By James Skinner | chinadaily.com.cn | Updated: 2016-12-07 11:12

Anti-Semitism returns to haunt Europe

Participants take part in the March of Life event at the Former Nazi Death Camp Majdanek in Lublin Aug 22, 2012. [Photo/Agencies]

An old problem is returning to Europe.

Hardening attitudes toward the continent’s Jews have seen a rise in the number of anti-Semitic incidents recorded in countries across the continent including Britain, France, and Germany. Incidents have ranged from abusive social media posts, to serious violence, even murder.

Recent statistics are shocking. In 2014, Britain’s Community Security Trust (CST), which is responsible for monitoring the security of Jews in the country, recorded a total of 1,168 anti-Semitic incidents against the country’s small Jewish population of 291,000. In Germany, 1,596 anti-Semitic incidents were recorded for the same year.

However, it is France where Europe’s oldest prejudice has returned most dramatically. Recorded incidents hit 851 during 2015, double the number recorded in 2014, although it is thought many incidents go unreported. There have also been high-profile terror attacks against Jews, such as the Porte de Vincennes siege at a kosher supermarket in Paris last year.

While many in Europe’s Jewish communities have long voiced concerns about their safety, it seems only recent events have brought the issue to wider public attention.

So, what is driving this rise in the number of anti-Semitic incidents? Two things seem certain.

First, anti-Semitic incidents generally spike when there is any kind of military action being undertaken by Israel. For example, Jews in the UK appear to have borne the brunt of the public’s anger over Israel’s Operation Cast Lead in Gaza during 2009, with a record number of incidents recorded by the CST that year.

While many groups that campaign against Israeli foreign policy claim that they are not campaigning against Jews, just the Israeli state, it is a fact that many public protests have attracted individuals and groups with hardline anti-Semitic attitudes.

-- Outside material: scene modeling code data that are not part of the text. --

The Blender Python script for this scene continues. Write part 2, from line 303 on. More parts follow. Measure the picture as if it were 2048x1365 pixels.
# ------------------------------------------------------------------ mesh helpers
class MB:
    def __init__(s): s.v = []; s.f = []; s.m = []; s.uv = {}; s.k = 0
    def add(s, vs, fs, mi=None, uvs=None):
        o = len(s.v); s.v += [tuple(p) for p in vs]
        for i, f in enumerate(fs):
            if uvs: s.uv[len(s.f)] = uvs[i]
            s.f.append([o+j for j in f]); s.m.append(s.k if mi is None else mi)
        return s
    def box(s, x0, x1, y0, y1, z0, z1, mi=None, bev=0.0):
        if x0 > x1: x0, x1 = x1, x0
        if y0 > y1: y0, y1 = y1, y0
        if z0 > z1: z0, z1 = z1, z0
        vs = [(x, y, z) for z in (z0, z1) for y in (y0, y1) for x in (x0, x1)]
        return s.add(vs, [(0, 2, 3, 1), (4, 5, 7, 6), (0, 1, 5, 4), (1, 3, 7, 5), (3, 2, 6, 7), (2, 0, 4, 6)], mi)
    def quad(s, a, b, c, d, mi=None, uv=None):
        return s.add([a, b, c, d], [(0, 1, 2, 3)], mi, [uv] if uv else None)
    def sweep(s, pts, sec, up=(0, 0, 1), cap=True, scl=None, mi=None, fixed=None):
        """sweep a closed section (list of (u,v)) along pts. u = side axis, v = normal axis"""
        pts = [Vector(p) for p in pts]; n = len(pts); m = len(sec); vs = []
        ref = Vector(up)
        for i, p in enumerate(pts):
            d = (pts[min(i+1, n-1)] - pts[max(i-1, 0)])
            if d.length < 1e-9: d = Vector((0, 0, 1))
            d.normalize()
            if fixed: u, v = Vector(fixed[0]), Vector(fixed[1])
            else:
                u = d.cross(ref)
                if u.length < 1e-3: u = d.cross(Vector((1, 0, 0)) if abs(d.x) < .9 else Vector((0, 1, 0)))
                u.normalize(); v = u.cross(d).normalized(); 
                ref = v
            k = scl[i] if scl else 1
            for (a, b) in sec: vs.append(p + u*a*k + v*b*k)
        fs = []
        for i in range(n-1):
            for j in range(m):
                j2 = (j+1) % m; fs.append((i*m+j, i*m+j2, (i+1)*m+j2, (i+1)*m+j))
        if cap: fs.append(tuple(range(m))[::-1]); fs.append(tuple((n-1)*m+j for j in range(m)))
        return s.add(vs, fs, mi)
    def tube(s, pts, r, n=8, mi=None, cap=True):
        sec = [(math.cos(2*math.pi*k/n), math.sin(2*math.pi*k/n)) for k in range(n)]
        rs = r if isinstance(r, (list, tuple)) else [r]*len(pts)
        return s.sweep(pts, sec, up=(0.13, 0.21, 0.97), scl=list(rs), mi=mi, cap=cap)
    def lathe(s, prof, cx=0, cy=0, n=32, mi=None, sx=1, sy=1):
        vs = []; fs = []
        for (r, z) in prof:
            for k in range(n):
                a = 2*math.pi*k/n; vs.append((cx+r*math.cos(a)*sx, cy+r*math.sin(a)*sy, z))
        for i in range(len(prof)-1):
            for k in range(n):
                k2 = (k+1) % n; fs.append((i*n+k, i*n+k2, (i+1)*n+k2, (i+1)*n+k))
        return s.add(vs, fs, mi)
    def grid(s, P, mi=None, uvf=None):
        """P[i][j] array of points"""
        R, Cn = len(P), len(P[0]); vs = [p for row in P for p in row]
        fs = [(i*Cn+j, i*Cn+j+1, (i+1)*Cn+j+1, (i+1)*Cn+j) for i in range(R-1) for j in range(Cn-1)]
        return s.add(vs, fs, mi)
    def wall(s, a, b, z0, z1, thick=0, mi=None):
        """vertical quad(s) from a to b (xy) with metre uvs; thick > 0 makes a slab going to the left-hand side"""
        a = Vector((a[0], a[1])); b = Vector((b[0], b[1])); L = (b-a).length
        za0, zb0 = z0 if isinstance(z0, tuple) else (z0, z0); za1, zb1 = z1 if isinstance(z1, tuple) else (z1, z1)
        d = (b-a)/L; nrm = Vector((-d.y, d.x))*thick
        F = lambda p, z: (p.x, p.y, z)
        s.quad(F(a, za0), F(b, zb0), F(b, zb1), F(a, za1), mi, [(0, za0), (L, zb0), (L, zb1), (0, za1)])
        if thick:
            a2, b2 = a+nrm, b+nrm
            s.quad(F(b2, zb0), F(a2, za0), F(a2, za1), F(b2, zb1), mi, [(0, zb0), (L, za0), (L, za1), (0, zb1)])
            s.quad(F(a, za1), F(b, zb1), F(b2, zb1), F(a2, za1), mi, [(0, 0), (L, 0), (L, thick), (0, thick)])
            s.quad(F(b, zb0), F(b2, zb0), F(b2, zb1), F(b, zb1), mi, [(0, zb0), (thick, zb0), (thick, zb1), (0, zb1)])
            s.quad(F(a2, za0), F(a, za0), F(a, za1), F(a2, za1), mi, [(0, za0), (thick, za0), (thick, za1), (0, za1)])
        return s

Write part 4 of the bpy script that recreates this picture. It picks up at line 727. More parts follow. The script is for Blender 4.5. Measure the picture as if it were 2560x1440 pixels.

Second, Europe’s increasing Muslim population is having a big impact on the safety of Jews. Many of Europe’s Jewish communities live in the biggest population centers such as London and Paris, and typically Europe’s large cities also have big Muslim populations. Evidence suggests that many Jews are being singled out for abuse, intimidation and violence by young Muslim men, especially those with radical Islamist beliefs.